Notably, Black and White Morality is very borderline in these modern, cynical times.
01:19:33 PM Jan 23rd 2011
I'd definitely contest Black and White Morality, cynical times or no. Look at the Seven Basic Conflicts. Man vs. Nature? Man vs. Self? These are whole genres that don't require any sort of morality to be involved at all. On that grounds, I'll take it off the list.
01:34:50 PM Aug 7th 2011
edited by TDS
If this is "Given a random work, chances are excellent it's going to have this trope" then it becomes Seen It a Million Times taken Up to Eleven, and that doesn't need its own page.

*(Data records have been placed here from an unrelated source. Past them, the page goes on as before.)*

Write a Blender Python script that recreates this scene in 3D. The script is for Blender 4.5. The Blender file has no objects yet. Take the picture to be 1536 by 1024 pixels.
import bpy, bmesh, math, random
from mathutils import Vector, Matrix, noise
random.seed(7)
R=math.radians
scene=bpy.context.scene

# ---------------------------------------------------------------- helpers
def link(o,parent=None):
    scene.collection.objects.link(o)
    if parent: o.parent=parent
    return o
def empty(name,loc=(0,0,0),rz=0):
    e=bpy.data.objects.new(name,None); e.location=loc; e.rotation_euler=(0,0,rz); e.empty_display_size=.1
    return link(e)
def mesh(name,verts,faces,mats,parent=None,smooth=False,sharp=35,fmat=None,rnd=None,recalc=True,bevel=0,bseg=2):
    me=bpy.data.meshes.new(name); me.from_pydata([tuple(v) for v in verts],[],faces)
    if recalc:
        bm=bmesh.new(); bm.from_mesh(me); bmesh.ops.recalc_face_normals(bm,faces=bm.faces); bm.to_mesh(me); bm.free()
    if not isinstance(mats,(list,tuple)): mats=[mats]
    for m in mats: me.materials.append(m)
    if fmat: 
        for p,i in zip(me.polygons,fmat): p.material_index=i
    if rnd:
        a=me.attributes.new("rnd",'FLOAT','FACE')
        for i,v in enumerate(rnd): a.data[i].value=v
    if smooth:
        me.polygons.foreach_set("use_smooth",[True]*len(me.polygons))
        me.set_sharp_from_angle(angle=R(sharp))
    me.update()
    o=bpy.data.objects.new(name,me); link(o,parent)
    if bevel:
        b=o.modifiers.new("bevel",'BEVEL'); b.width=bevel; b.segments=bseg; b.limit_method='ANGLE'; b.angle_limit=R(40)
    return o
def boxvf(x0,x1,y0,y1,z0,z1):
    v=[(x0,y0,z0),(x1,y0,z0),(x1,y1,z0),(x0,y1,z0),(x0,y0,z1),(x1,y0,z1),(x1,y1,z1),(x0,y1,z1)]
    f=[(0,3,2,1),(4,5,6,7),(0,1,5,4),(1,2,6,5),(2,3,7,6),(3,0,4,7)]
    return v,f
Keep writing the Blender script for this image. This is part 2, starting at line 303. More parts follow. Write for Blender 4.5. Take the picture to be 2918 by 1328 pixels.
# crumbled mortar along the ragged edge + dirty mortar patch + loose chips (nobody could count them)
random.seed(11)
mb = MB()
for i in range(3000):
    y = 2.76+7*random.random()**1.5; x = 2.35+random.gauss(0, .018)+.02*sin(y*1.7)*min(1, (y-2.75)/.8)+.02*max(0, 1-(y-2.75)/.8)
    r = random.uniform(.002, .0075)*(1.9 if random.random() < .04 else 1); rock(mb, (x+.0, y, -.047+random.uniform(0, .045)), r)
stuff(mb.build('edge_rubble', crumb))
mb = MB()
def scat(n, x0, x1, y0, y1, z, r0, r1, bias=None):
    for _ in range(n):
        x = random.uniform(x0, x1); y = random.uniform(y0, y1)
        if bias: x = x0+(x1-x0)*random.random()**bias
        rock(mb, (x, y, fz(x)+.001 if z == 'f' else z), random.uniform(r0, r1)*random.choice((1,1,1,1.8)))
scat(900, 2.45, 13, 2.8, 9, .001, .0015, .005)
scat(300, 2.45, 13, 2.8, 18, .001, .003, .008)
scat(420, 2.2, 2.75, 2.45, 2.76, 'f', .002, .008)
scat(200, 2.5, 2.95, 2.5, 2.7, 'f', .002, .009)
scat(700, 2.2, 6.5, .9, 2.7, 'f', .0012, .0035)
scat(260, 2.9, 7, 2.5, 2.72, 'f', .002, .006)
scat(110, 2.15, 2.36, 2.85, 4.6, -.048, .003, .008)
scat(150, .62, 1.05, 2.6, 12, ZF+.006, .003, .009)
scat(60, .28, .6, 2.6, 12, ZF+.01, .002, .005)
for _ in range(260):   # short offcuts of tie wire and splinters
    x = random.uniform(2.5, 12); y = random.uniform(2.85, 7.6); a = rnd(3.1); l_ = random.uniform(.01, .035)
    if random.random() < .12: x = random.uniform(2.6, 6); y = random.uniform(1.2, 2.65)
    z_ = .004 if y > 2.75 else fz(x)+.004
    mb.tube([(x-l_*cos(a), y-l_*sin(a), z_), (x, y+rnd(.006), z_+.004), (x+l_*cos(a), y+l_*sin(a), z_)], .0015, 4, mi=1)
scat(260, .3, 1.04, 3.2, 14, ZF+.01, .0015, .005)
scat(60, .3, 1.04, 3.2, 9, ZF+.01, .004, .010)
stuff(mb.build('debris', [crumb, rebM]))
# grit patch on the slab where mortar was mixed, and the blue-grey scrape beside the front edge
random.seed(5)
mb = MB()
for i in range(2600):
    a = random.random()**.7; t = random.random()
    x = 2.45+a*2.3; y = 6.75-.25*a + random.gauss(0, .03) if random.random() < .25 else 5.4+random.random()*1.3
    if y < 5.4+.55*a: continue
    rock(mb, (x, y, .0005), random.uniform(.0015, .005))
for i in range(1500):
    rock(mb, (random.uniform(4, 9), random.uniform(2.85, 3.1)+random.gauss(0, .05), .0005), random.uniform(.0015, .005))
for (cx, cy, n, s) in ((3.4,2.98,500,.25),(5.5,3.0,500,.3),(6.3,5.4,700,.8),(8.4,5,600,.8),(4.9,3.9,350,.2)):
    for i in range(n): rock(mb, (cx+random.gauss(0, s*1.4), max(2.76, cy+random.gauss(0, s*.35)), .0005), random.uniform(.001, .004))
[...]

Omnipresent means All-present so if something is omnipresent then it has to be there 100% of the time BY DEFINITION. The fact that this makes it a short list isn't a problem.
04:40:14 PM Nov 5th 2010
Do Briffits and Squeans also count being here?
07:14:25 PM Nov 5th 2010
06:03:23 PM Oct 3rd 2010
Does An Aesop really belong here? It's certainly common, but there's no shortage of works that are made primarily to entertain and not to teach any kind of moral lesson.
10:54:37 AM Dec 20th 2010
My inclination is that no, it doesn't. An Aesop has suffered a bit of Trope Decay—it's only supposed to be for instances when the moral is explicitly stated within the story.
03:42:06 AM May 9th 2010
Took out MacGuffin, replaced it with Plot Device. It seemed odd to me that MacGuffin was on their when it is something whose appearance is often remarked upon and which had quite a specific characteristic. When you go onto the page you see the warning to not confuse MacGuffin with Plot Device and...yeah, it seems that happened. On the one had you have a device that helps to drive the plot while not actually having an impact on it and on the other hand, anything that advances a plot, anything.